I thought it might be interesting to take a look at two seminal publications from the 1970s, to find out how well they have stood the test of time.
The first is the infamous 1971 book “Limits to Growth” (LtG) published by Dennis Meadows et al. It presented a significantly dystopian view of the future, and was the trend-setter for the “doomer” movement. The second is Amory Lovins’ 1976 paper
Energy Strategy: The Road Not Taken? (PDF) In contrast to the LtG this paper was decidedly optimistic in its prescriptive view of future possibilities. How closely have events in the intervening 30+ years tracked the projections of each publication?

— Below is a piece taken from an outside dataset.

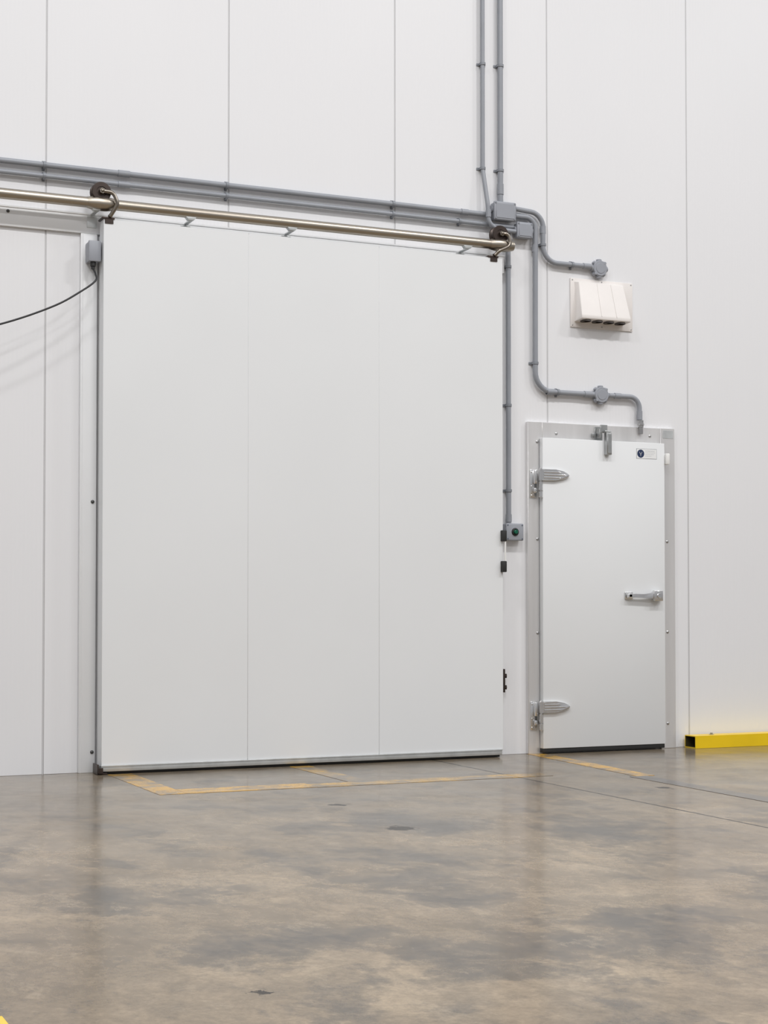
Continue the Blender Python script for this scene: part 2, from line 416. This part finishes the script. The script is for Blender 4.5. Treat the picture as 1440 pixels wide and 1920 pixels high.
conduit([(-0.226,0.035,3.620),(-0.011,0.035,3.606),(-0.011,0.03,3.285),(0.366,0.03,3.285)],0.0165,[0.10,0.11],
        'grey conduit bending down to the round junction box above the vent',
        [(-0.011,0.03,3.40,'z'),(0.215,0.03,3.285,'x')],[(-0.011,0.03,3.50,'z',0.05),(0.33,0.03,3.285,'x',0.06)])
conduit([(-0.226,0.035,3.573),(-0.072,0.035,3.573),(-0.072,0.03,2.414),(0.374,0.03,2.414)],0.0175,[0.09,0.13],
        'grey conduit bending down toward the walk-in door',
        [(-0.072,0.03,2.60,'z'),(0.100,0.03,2.414,'x')],[(-0.072,0.03,3.37,'z',0.05),(0.04,0.03,2.414,'x',0.05),(0.335,0.03,2.414,'x',0.06)])
conduit([(0.499,0.03,2.415),(0.747,0.03,2.415),(0.747,0.03,2.258)],0.0165,[0.09],
        'short grey conduit elbow dropping to the walk-in door frame',[],[(0.57,0.03,2.415,'x',0.05),(0.747,0.03,2.29,'z',0.06)])
conduit([(-0.275,0.03,3.478),(-0.275,0.03,1.527)],0.0165,0.05,'grey vertical conduit feeding the push button box',
        [(-0.275,0.03,z,'z') for z in (3.23,2.308,1.742)],[(-0.275,0.03,1.56,'z',0.05)])
# conduit gland on the frame
b = B(); b.cyl((0.747,-0.045,2.205),(0,0,1),0.019,0.05,20,0.002); b.cyl((0.747,-0.045,2.218),(0,0,1),0.024,0.016,6,0.002)
b.cyl((0.747,-0.045,2.16),(0,0,1),0.014,0.05,16)
for i in range(4): b.cyl((0.747,-0.045,2.165+i*0.01),(0,0,1),0.016,0.005,16)
make('cable_gland', b, 'bolt', origin=(0.747,-0.045,2.2), label='threaded metal cable gland on the door frame', category='cable gland')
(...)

In the case of LtG, the analysis has already been done for us. A paper was published in 2007 by Australia’s national science agency CSIRO called
A Comparison of the Limits to Growth with Thirty Years of Reality (PDF). It was the first study since the publication of LtG to compare the predictions with reality. To cut to the chase, Meadows at al got it pretty much right. Their “standard run” scenario, the one that made everyone sit up and take notice, tracks reality out to 2000 or so very tightly. 7 of 8 indicators are within 20% of their projected values. The one that’s not within that window is death rates, which interestingly enough is balanced by an opposing error in birth rates to make their projected net population growth match the observed value exactly. Given how hard predictions are (especially when they’re about the future, as Yogi Berra famously said), this is breathtakingly impressive performance. Unfortunately, this accuracy gives even more credibility to the gloomy predictions of impending hard limits to the growth of civilization over the next couple of decades.
Lovins’ paper is more of a mixed bag. On one hand, the energy growth projection he warned against in his “hard path” has not come to pass. In fact the actual evolution of energy use in the USA has been remarkably close to his “soft path” projection, at least in quantity. In addition, growing energy efficiency has helped significantly in constraining energy use over the last 30 years. On the other hand, many aspects of the future he was promoting have not come to pass. Of the technologies he was touting, only energy efficiency has achieved the scale he hoped it would, with cogeneration receiving honourable mention.
On the third hand a number of Lovins' predictions were outright failures.
On the “hard path” side of the house, Lovins predicted that the US would have a total of 450 to 800 nuclear reactors in 2000 if the hard path was followed. The actual number today is 104. Although this is far fewer than he projected, nuclear power has by no means withered away to zero as the soft path projection hoped it would.
His prediction of 15 million electric cars by the turn of the millennium has achieved only 1/10 that number, and those are hybrids. The prediction of a continued growth in vehicle fleet fuel economy and the production of one third of the US requirement for gasoline from food-based ethanol have likewise not materialized.
In fact, when we consider Lovins’ chart of the soft path (figure 2 in the PDF) and compare it to the chart above, there is no evidence of any penetration of soft path technologies into the energy mix (except for efficiency as mentioned above). None of the alternative energy technologies, from wind and solar to geothermal have yet made significant inroads into the current energy picture – and certainly not to the scale that Lovins proposed as being possible. Lovins' prediction that a third of American energy could come from soft technologies by the beginning of this century has to be considered one of the biggest failures of this paper.
So here we have two contrasting views of the future, one of which is materializing, and one of which is not. What makes the difference between them? In my opinion, it’s simply the fact that Meadows et al saw human nature as being potentially intractable, while Lovins saw it as essentially malleable. When we were presented with evidence of the need for change, Lovins expected we would change, while Meadows thought we would probably stick with known approaches.
This difference is yet another example of the “triune brain” problem I spoke about in
another post. Lovins has made the classic assumption that we are rational creatures, driven by neo-cortical reasoning. Meadows, on the other hand, appears to be of the opinion that our reptilian and limbic brains will win out.
If environmentalists wish to actually change things, we need to take into account human behaviour as well as science and technology. All the shiny toys in the world won’t do us a bit of good if people resist using them. Unless we accept how humans actually make decisions and can find some way to shift them in spite of that, we are doomed to the disappointment of a "Limits to Growth" future.